Three more presidents (Trump, Bush, and Clinton) were born in the first year of the baby boom, while four losing nominees were born in the 1940s. In contrast, no major-party presidential candidates, winner or loser, have been born in the 1950s.
As this simple example suggests, there is an obvious alternative to our current system of generational gobbledygook: unpretentiously label birth cohorts by their decade of birth. Rather than Biden being a Silent while Trump is a boomer, they are both 1940s Babies.
This makes mental calculations much simpler. For instance, 2000s Babies will be in college at age 20 in the 2020s, while the smaller set of 2010s Babies will be in college in the 2030s, suggesting that there will likely be a big shakeout in the number of colleges that survive the next decade.
Also, decades are more narrowly focused than our current 16- to 19-year generations.
And it’s far easier to think about part of a decade (e.g., late-1980s babies are those born from 1985 to 1989, obviously) than it is to think about part of a 16- to 19-year-long generation. (Quick, what years were early Generation Z born?).

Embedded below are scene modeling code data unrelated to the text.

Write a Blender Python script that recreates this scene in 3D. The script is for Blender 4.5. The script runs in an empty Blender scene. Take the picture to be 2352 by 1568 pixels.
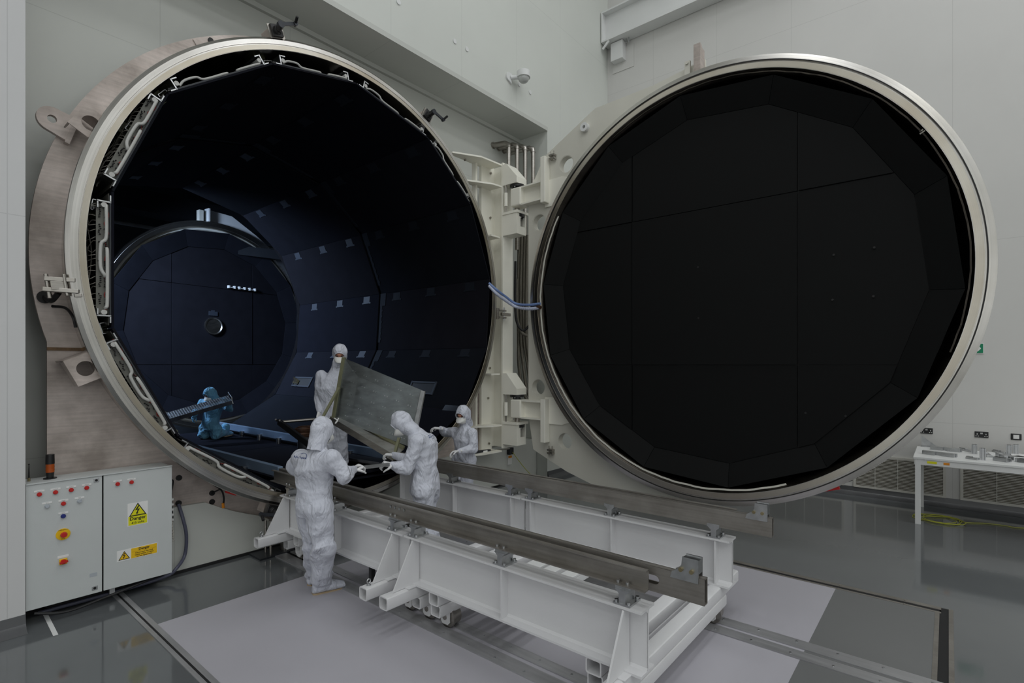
import bpy, bmesh, math, random
from mathutils import Vector, Matrix, noise
from mathutils.bvhtree import BVHTree
from mathutils.geometry import tessellate_polygon

SC = bpy.context.scene
COL = SC.collection
PI = math.pi
random.seed(7)

# ------------------------------------------------------------------ camera, light, exposure
TH = math.radians(39.73)          # heading of the view from +X (the wall runs along X, the chamber axis along Y)
FPX, HORY, HC = 1207.0, 836.0, 2.12
cd = bpy.data.cameras.new('camera'); cam = bpy.data.objects.new('camera', cd); COL.objects.link(cam)
cam.location = (0, 0, HC)
cam.rotation_euler = (PI/2, 0, TH - PI/2)
cd.sensor_width = 36.0; cd.lens = FPX/2352*36; cd.shift_y = (HORY-784)/2352
cd.clip_start = .05; cd.clip_end = 100
SC.camera = cam

SC.view_settings.view_transform = 'Standard'
SC.view_settings.look = 'None'
SC.view_settings.gamma = 1.0
SC.view_settings.use_curve_mapping = False
SC.view_settings.exposure = 0.14

w = bpy.data.worlds.new('world'); SC.world = w; w.use_nodes = True
w.node_tree.nodes['Background'].inputs[0].default_value = (.9, .95, 1, 1)
w.node_tree.nodes['Background'].inputs[1].default_value = 0.05

def area(name, loc, size, power, color=(1, 1, 1), rot=(0, 0, 0), spread=None):
    l = bpy.data.lights.new(name, 'AREA'); l.shape = 'RECTANGLE'
    l.size, l.size_y = size; l.energy = power; l.color = color
    if spread: l.spread = spread
    o = bpy.data.objects.new(name, l); COL.objects.link(o); o.location = loc; o.rotation_euler = rot
    return o
CEIL = 12.5
RX0, RY0 = -11.0, -13.0                # room corner behind the viewer
LAMPS = [(x, y) for x in (-8, -3.8, .4, 4.6, 8.2) for y in (-10.5, -6.5, -2.5, 1.5)]
for x, y in LAMPS:
    area('ceiling_lamp_light', (x, y, CEIL-.16), (2.4, 1.2), 50, (.965, .985, 1.0))
# unseen fill lamps added behind and beside the view to lift front-facing surfaces
area('back_fill_light', (-3, RY0+.12, 3.6), (13, 4.6), 120, (.97, .985, 1.0), rot=(PI/2, 0, 0))
area('side_fill_light', (RX0+.12, -4, 3.6), (13, 4.6), 105, (.97, .985, 1.0), rot=(PI/2, 0, -PI/2))
# hall beyond the chamber: one small cold lamp bank
area('far_hall_light', (1.6, 12.3, 5.2), (1.6, .8), 320, (.55, .72, 1.0), rot=(math.radians(10), math.radians(-50), 0), spread=math.radians(130))

# ------------------------------------------------------------------ pixel -> place (frame 2352 x 1568)
def _ray(x, y):
    t = (x-1176)/FPX; c, s = math.cos(TH), math.sin(TH)
    return Vector((c+s*t, s-c*t, (HORY-y)/FPX))
O = Vector((0, 0, HC))
def pz(x, y, z=0): r = _ray(x, y); return O + r*((z-HC)/r.z)
def px(x, y, X): r = _ray(x, y); return O + r*(X/r.x)
def py(x, y, Y): r = _ray(x, y); return O + r*(Y/r.y)
def pd(x, y, d): return O + _ray(x, y)*d

# ------------------------------------------------------------------ object helpers
def tag(o, label=None, cat=None, group=None, kind=None):
    if label: o['label'] = label
    if cat: o['category'] = cat
    if group: o['group'] = group
    if kind: o['kind'] = kind
    return o
def empty(name, loc=(0, 0, 0), label=None, cat=None, group=None, kind=None):
    o = bpy.data.objects.new(name, None); COL.objects.link(o); o.location = loc; o.empty_display_size = .1
    return tag(o, label, cat, group, kind)
def shade_auto(me, ang=35):
    bm = bmesh.new(); bm.from_mesh(me)
    a = math.radians(ang)
    for f in bm.faces: f.smooth = True
    for e in bm.edges:
        e.smooth = not (len(e.link_faces) == 2 and e.calc_face_angle(0) > a) and len(e.link_faces) == 2
    bm.to_mesh(me); bm.free()

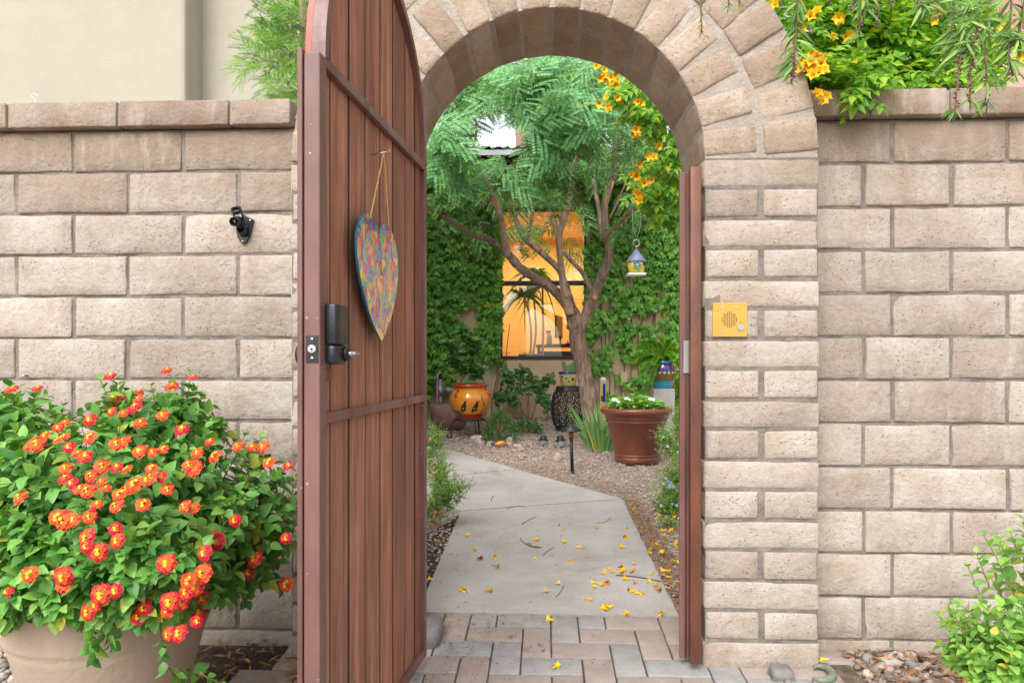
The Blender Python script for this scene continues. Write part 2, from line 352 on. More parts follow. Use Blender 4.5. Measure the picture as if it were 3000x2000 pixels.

Best of all, using decades to designate birth cohorts makes clear how arbitrary our labels really are. There’s no assertion of underlying gnostic wisdom behind decades. We’re just using them because they are simple and convenient.
And, of course, that’s why this idea will never catch on: because people prefer words that aren’t self-explanatory. It’s more fun to confuse the bumpkins with baffling terms like “jump the shark” or “motte and bailey.” Knowing how to use phrases like “Generation Alpha” marks you out as one of the elect.